*Task statement*.
In the listing that follows, count every line with the word "objects" in it and write only the total.

*Raw data*.
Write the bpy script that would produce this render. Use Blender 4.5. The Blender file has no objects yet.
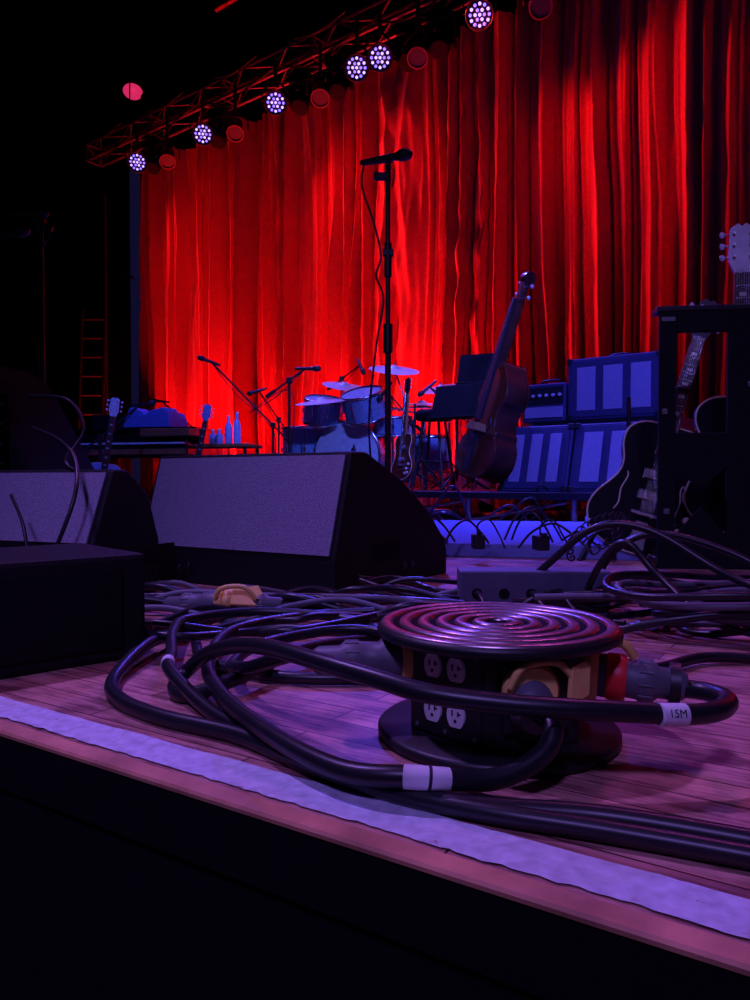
import bpy, bmesh, math, random
from mathutils import Vector, Matrix, noise, Euler
random.seed(7)
sc=bpy.context.scene
sc.view_settings.view_transform='Standard'
V=Vector
# ------------------------------------------------------------------ materials
def mk(name,col,rough=0.5,metal=0.0,var=0.15,scale=25.0,bump=0.0,spec=0.5,emit=None,estr=0,coat=0,sheen=0):
    m=bpy.data.materials.new(name); m.use_nodes=True
    nt=m.node_tree; b=nt.nodes['Principled BSDF']
    b.inputs['Roughness'].default_value=rough; b.inputs['Metallic'].default_value=metal
    b.inputs['Specular IOR Level'].default_value=spec
    b.inputs['Coat Weight'].default_value=coat
    b.inputs['Sheen Weight'].default_value=sheen
    tc=nt.nodes.new('ShaderNodeTexCoord'); nz=nt.nodes.new('ShaderNodeTexNoise')
    nz.inputs['Scale'].default_value=scale; nz.inputs['Detail'].default_value=4
    nt.links.new(tc.outputs['Object'],nz.inputs['Vector'])
    cr=nt.nodes.new('ShaderNodeValToRGB')
    cr.color_ramp.elements[0].position=.3; cr.color_ramp.elements[1].position=.7
    cr.color_ramp.elements[0].color=(*[c*(1-var) for c in col],1)
    cr.color_ramp.elements[1].color=(*[min(1,c*(1+var)) for c in col],1)
    nt.links.new(nz.outputs['Fac'],cr.inputs['Fac']); nt.links.new(cr.outputs['Color'],b.inputs['Base Color'])
    if bump:
        bp=nt.nodes.new('ShaderNodeBump'); bp.inputs['Strength'].default_value=bump; bp.inputs['Distance'].default_value=.005
        nt.links.new(nz.outputs['Fac'],bp.inputs['Height']); nt.links.new(bp.outputs['Normal'],b.inputs['Normal'])
    if emit:
        b.inputs['Emission Color'].default_value=(*emit,1); b.inputs['Emission Strength'].default_value=estr
    return m
BLK=mk('black_paint',(.012,.012,.014),.45,bump=.1)
BLKM=mk('matte_black',(.006,.006,.007),.8,spec=.2)
DRAPE=mk('black_drape',(.002,.002,.0025),1.0,spec=.0)
RUB=mk('black_rubber',(.014,.014,.018),.36,bump=.05)
GRUB=mk('grey_rubber',(.12,.12,.15),.5)
TOLEX=mk('black_textured_vinyl',(.010,.010,.012),.6,scale=400,bump=.4,spec=.2)
METAL=mk('brushed_metal',(.35,.35,.36),.35,.8)
CHR=mk('chrome',(.7,.7,.7),.2,1)
DMET=mk('dark_metal',(.05,.05,.055),.4,.5)
YEL=mk('yellow_plastic',(.95,.62,.18),.4)
REDP=mk('red_plastic',(.8,.03,.03),.4)
RIMR=mk('lamp_rim_dark_red',(.16,.02,.02),.5)
WHT=mk('white_plastic',(.8,.8,.78),.45)
TAPEW=mk('white_label',(.75,.75,.78),.6)
CLOTH=mk('blue_cloth',(.12,.2,.6),.9)
DWOOD=mk('dark_varnished_wood',(.08,.022,.015),.3,coat=.4,scale=8,var=.4)
BROWN=mk('brown_wood',(.3,.13,.05),.45,scale=8)
BRASS=mk('cymbal_brass',(.8,.75,.7),.45,.3,scale=60)
SPARK=mk('blue_sparkle_wrap',(.25,.38,.8),.3,.2,scale=120,var=.7)
HEAD=mk('drum_head',(.5,.52,.6),.6)
PANEL=mk('grille_cloth_pale',(.42,.38,.52),.8,scale=80)
CABD=mk('amp_vinyl',(.06,.06,.14),.55)
GLOSSB=mk('gloss_black_lacquer',(.010,.010,.012),.15,coat=1)
IVORY=mk('ivory_binding',(.8,.72,.55),.4)
PICK=mk('nickel',(.6,.58,.55),.25,1)
SUNB=mk('red_brown_varnish',(.16,.035,.015),.3,coat=.5,scale=4)
CARPET=mk('carpet_blue_light_tint',(.18,.22,.55),.95,scale=150,bump=.5)  # blue stage light put into the carpet colour
INK=mk('label_ink',(.02,.02,.03),.7)

# ------------------------------------------------------------------ mesh builder
class B:
    def __init__(s,name,M=None):
        s.n=name; s.v=[]; s.f=[]; s.fm=[]; s.sm=[]; s.mats=[]; s.M=M or Matrix()
    def add(s,vs,fs,mat,smooth=True,M=None):
        if mat not in s.mats: s.mats.append(mat)
        k=s.mats.index(mat); o=len(s.v); T=s.M@(M or Matrix())
        s.v+= [T@V(v) for v in vs]
        for f in fs:
            s.f.append([i+o for i in f]); s.fm.append(k); s.sm.append(smooth)
    def bmadd(s,bm,mat,smooth=False,M=None):
        bm.verts.index_update()
        s.add([v.co.copy() for v in bm.verts],[[v.index for v in f.verts] for f in bm.faces],mat,smooth,M); bm.free()
    def box(s,c,size,mat,rot=(0,0,0),bev=0.0,M=None):
        bm=bmesh.new(); bmesh.ops.create_cube(bm,size=1)
        bmesh.ops.scale(bm,vec=size,verts=bm.verts)
        if bev: bmesh.ops.bevel(bm,geom=bm.edges[:],offset=bev,segments=2,affect='EDGES',profile=.5)
        T=Matrix.Translation(c)@Euler(rot).to_matrix().to_4x4()
        s.bmadd(bm,mat,False,(M or Matrix())@T)
    def cyl(s,p1,p2,r1,mat,r2=None,seg=14,cap=True):
        p1=V(p1);p2=V(p2); r2=r1 if r2 is None else r2
        q=(p2-p1).to_track_quat('Z','Y'); L=(p2-p1).length
        s.lathe([(r1,0),(r2,L)],p1,q,mat,seg,cap)
    def lathe(s,prof,origin,q,mat,seg=24,cap=True,flat=False):
        vs=[];fs=[]
        for r,z in prof:
            for i in range(seg):
                a=2*math.pi*i/seg; vs.append(q@V((r*math.cos(a),r*math.sin(a),z))+V(origin))
        for j in range(len(prof)-1):
            for i in range(seg):
                a=j*seg+i;b=j*seg+(i+1)%seg; fs.append([a,b,b+seg,a+seg])
        s.add(vs,fs,mat,not flat)
        if cap:
            n=len(prof)
            s.add(vs[:seg],[list(range(seg))[::-1]],mat,False); s.add(vs[(n-1)*seg:],[list(range(seg))],mat,False)
    def ball(s,c,r,mat,sc3=(1,1,1),seg=14):
        bm=bmesh.new(); bmesh.ops.create_uvsphere(bm,u_segments=seg,v_segments=max(6,seg//2+2),radius=r)
        s.bmadd(bm,mat,True,Matrix.Translation(c)@Matrix.Diagonal((*sc3,1)))
    def tube(s,pts,r,mat,seg=8,smooth=True,sub=8,closed=False):
        pts=[V(p) for p in pts]
        if smooth and len(pts)>2: pts=catmull(pts,sub,closed)
        n=len(pts); vs=[];fs=[]
        up=None
        for i,p in enumerate(pts):
            if closed: t=(pts[(i+1)%n]-pts[i-1])
            else: t=(pts[min(i+1,n-1)]-pts[max(i-1,0)])
            t=t.normalized() if t.length>1e-9 else V((0,0,1))
            if up is None: up=t.orthogonal().normalized()
            up=(up-t*up.dot(t)); up=up.normalized() if up.length>1e-6 else t.orthogonal().normalized()
            w=t.cross(up)
            for k in range(seg):
                a=2*math.pi*k/seg; vs.append(p+(up*math.cos(a)+w*math.sin(a))*r)
        for i in range(n if closed else n-1):
            j=(i+1)%n
            for k in range(seg):
                fs.append([i*seg+k,i*seg+(k+1)%seg,j*seg+(k+1)%seg,j*seg+k])
        s.add(vs,fs,mat,True)
        if not closed:
            s.add(vs[:seg],[list(range(seg))[::-1]],mat,False); s.add(vs[-seg:],[list(range(seg))],mat,False)
    def prism(s,poly,d0,d1,mat,M=None,bev=0,axis='Y'):
        bm=bmesh.new()
        def mkv(a,b,d):
            return bm.verts.new((a,d,b) if axis=='Y' else ((d,a,b) if axis=='X' else (a,b,d)))
        v0=[mkv(a,b,d0) for a,b in poly]; v1=[mkv(a,b,d1) for a,b in poly]
        bm.faces.new(v0); bm.faces.new(v1[::-1]); n=len(poly)
        for i in range(n): bm.faces.new([v0[i],v1[i],v1[(i+1)%n],v0[(i+1)%n]])
        bmesh.ops.recalc_face_normals(bm,faces=bm.faces)
        if bev: bmesh.ops.bevel(bm,geom=bm.edges[:],offset=bev,segments=2,affect='EDGES',profile=.5)
        s.bmadd(bm,mat,False,M)
    def done(s):
        me=bpy.data.meshes.new(s.n); me.from_pydata([tuple(v) for v in s.v],[],s.f)
        for m in s.mats: me.materials.append(m)
        me.polygons.foreach_set('material_index',s.fm); me.polygons.foreach_set('use_smooth',s.sm)
        me.update()
        o=bpy.data.objects.new(s.n,me); sc.collection.objects.link(o); return o
def catmull(P,sub,closed):
    out=[];n=len(P)
    rng=range(n) if closed else range(n-1)
    for i in rng:
        if closed: a,b,c,d=P[i-1],P[i],P[(i+1)%n],P[(i+2)%n]
        else: a,b,c,d=P[max(i-1,0)],P[i],P[i+1],P[min(i+2,n-1)]
        for k in range(sub):
            t=k/sub
            out.append(.5*((2*b)+(c-a)*t+(2*a-5*b+4*c-d)*t*t+(3*b-a-3*c+d)*t**3))
    if not closed: out.append(P[-1])
    return out
def frame(o,ang,tilt=0):
    return Matrix.Translation(o)@Matrix.Rotation(ang,4,'Z')@Matrix.Rotation(tilt,4,'X')
QI=Matrix.Identity(3).to_quaternion()
EA=math.atan2(-.539,.842)     # stage edge direction
CA=math.atan2(-.61,.793)      # curtain direction
U=V((.793,-.61,0)); NB=V((.61,.793,0))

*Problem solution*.
2